*Written request*.
The entries need to be copied exactly.

Stored items from a collection
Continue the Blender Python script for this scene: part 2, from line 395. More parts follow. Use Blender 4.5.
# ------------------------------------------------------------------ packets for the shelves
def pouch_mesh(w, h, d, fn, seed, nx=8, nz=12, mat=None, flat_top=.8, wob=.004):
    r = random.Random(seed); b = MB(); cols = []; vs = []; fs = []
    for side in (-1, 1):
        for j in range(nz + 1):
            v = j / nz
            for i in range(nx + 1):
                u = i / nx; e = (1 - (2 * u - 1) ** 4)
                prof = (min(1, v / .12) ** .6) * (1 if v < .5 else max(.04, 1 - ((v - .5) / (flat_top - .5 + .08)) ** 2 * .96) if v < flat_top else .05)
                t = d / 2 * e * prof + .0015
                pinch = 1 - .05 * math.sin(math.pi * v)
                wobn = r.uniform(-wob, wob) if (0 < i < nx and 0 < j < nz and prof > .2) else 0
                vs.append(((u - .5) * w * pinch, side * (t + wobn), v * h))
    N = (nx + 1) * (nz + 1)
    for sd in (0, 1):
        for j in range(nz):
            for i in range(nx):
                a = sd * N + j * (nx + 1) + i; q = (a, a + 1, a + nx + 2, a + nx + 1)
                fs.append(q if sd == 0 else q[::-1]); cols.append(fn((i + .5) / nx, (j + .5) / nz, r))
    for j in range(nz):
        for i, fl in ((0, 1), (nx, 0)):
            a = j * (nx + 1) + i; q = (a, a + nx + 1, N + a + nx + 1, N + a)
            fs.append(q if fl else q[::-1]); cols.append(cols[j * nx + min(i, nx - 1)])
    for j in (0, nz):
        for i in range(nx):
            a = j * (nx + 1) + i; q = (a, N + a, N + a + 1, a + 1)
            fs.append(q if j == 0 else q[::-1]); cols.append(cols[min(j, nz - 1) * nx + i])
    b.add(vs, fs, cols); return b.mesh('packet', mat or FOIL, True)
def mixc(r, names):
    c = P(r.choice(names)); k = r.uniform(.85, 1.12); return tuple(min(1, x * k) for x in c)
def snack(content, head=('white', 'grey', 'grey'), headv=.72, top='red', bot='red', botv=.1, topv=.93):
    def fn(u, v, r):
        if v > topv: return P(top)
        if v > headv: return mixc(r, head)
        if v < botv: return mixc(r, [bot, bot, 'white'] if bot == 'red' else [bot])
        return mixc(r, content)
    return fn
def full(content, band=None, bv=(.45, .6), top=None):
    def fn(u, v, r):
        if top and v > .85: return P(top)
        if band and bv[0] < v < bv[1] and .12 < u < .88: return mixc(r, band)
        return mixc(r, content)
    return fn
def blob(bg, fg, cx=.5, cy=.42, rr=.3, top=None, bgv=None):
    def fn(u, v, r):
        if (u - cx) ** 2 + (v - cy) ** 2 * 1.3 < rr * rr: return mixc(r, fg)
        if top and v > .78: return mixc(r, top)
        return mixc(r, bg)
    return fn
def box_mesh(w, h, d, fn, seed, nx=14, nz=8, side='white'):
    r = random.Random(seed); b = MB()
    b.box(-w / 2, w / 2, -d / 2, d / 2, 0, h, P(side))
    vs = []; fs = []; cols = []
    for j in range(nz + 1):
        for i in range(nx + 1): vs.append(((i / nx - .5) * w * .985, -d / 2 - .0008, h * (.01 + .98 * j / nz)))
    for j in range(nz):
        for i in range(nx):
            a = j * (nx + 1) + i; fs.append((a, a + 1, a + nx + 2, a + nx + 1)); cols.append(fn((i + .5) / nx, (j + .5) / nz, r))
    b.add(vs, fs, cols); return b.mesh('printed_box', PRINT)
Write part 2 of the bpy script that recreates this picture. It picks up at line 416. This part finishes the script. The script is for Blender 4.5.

*Task response*.
Continue the Blender Python script for this scene: part 2, from line 395. More parts follow. Use Blender 4.5.
# ------------------------------------------------------------------ packets for the shelves
def pouch_mesh(w, h, d, fn, seed, nx=8, nz=12, mat=None, flat_top=.8, wob=.004):
    r = random.Random(seed); b = MB(); cols = []; vs = []; fs = []
    for side in (-1, 1):
        for j in range(nz + 1):
            v = j / nz
            for i in range(nx + 1):
                u = i / nx; e = (1 - (2 * u - 1) ** 4)
                prof = (min(1, v / .12) ** .6) * (1 if v < .5 else max(.04, 1 - ((v - .5) / (flat_top - .5 + .08)) ** 2 * .96) if v < flat_top else .05)
                t = d / 2 * e * prof + .0015
                pinch = 1 - .05 * math.sin(math.pi * v)
                wobn = r.uniform(-wob, wob) if (0 < i < nx and 0 < j < nz and prof > .2) else 0
                vs.append(((u - .5) * w * pinch, side * (t + wobn), v * h))
    N = (nx + 1) * (nz + 1)
    for sd in (0, 1):
        for j in range(nz):
            for i in range(nx):
                a = sd * N + j * (nx + 1) + i; q = (a, a + 1, a + nx + 2, a + nx + 1)
                fs.append(q if sd == 0 else q[::-1]); cols.append(fn((i + .5) / nx, (j + .5) / nz, r))
    for j in range(nz):
        for i, fl in ((0, 1), (nx, 0)):
            a = j * (nx + 1) + i; q = (a, a + nx + 1, N + a + nx + 1, N + a)
            fs.append(q if fl else q[::-1]); cols.append(cols[j * nx + min(i, nx - 1)])
    for j in (0, nz):
        for i in range(nx):
            a = j * (nx + 1) + i; q = (a, N + a, N + a + 1, a + 1)
            fs.append(q if j == 0 else q[::-1]); cols.append(cols[min(j, nz - 1) * nx + i])
    b.add(vs, fs, cols); return b.mesh('packet', mat or FOIL, True)
def mixc(r, names):
    c = P(r.choice(names)); k = r.uniform(.85, 1.12); return tuple(min(1, x * k) for x in c)
def snack(content, head=('white', 'grey', 'grey'), headv=.72, top='red', bot='red', botv=.1, topv=.93):
    def fn(u, v, r):
        if v > topv: return P(top)
        if v > headv: return mixc(r, head)
        if v < botv: return mixc(r, [bot, bot, 'white'] if bot == 'red' else [bot])
        return mixc(r, content)
    return fn
def full(content, band=None, bv=(.45, .6), top=None):
    def fn(u, v, r):
        if top and v > .85: return P(top)
        if band and bv[0] < v < bv[1] and .12 < u < .88: return mixc(r, band)
        return mixc(r, content)
    return fn
def blob(bg, fg, cx=.5, cy=.42, rr=.3, top=None, bgv=None):
    def fn(u, v, r):
        if (u - cx) ** 2 + (v - cy) ** 2 * 1.3 < rr * rr: return mixc(r, fg)
        if top and v > .78: return mixc(r, top)
        return mixc(r, bg)
    return fn
def box_mesh(w, h, d, fn, seed, nx=14, nz=8, side='white'):
    r = random.Random(seed); b = MB()
    b.box(-w / 2, w / 2, -d / 2, d / 2, 0, h, P(side))
    vs = []; fs = []; cols = []
    for j in range(nz + 1):
        for i in range(nx + 1): vs.append(((i / nx - .5) * w * .985, -d / 2 - .0008, h * (.01 + .98 * j / nz)))
    for j in range(nz):
        for i in range(nx):
            a = j * (nx + 1) + i; fs.append((a, a + 1, a + nx + 2, a + nx + 1)); cols.append(fn((i + .5) / nx, (j + .5) / nz, r))
    b.add(vs, fs, cols); return b.mesh('printed_box', PRINT)
Write part 2 of the bpy script that recreates this picture. It picks up at line 416. This part finishes the script. The script is for Blender 4.5.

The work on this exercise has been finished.